Except that Gruden didn’t take that path. He traded Mack to the Bears for peanuts—one of which sprouted, after much doubt from fans and media alike, into Jacobs, who was the AFC Offensive Rookie of the Month in October and November—and shipped Cooper off to Dallas. He made it clear that he didn’t think much of Carr, either, though somehow Nathan Peterman has turned out not to be the answer, either. Then he hired Mike Mayock, an old NFL Network pal, to be the team’s new GM last winter, and, well, “I don’t know what my man the Gru-dog is doing,” quoth his old Monday Night Football partner, Sean McDonough.
It is not exactly, or at least entirely, the Gru-dog’s fault that his plan for 2019 fell apart. The Brown deal went belly up before the season even began, with Hard Knocks incidentally along to capture the chaos (well, kind of). The star wide receiver, having forced the Steelers to trade him to Oakland in the offseason, missed nearly all of training camp due to a cryotherapy mishap and a labyrinthine dispute over gear. Just as Brown was preparing to play at last, a dispute over timeliness escalated first into Brown releasing a recording of Gruden (the coach thought it was “awesome,” reportedly), and finally to the Raiders cutting him outright. (Brown subsequently signed with the Patriots, and then a former trainer came forward to say that he raped her. Brown played one game with New England and was then cut.)

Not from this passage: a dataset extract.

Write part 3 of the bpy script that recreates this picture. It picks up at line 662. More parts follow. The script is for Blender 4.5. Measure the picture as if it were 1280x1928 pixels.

But then, even with the team’s central architecture having disappeared before the season could even begin, there were the Raiders winning. There they were in line for the wild card. There they were ready to challenge Mahomes and the Chiefs. I believed. Maybe you believed, too. And then the clock struck midnight and the Raiders are just the 6-7, mediocre Raiders again and it’s anyone’s guess as to whether Gruden knows, or has even known, or will ever know, what he’s doing.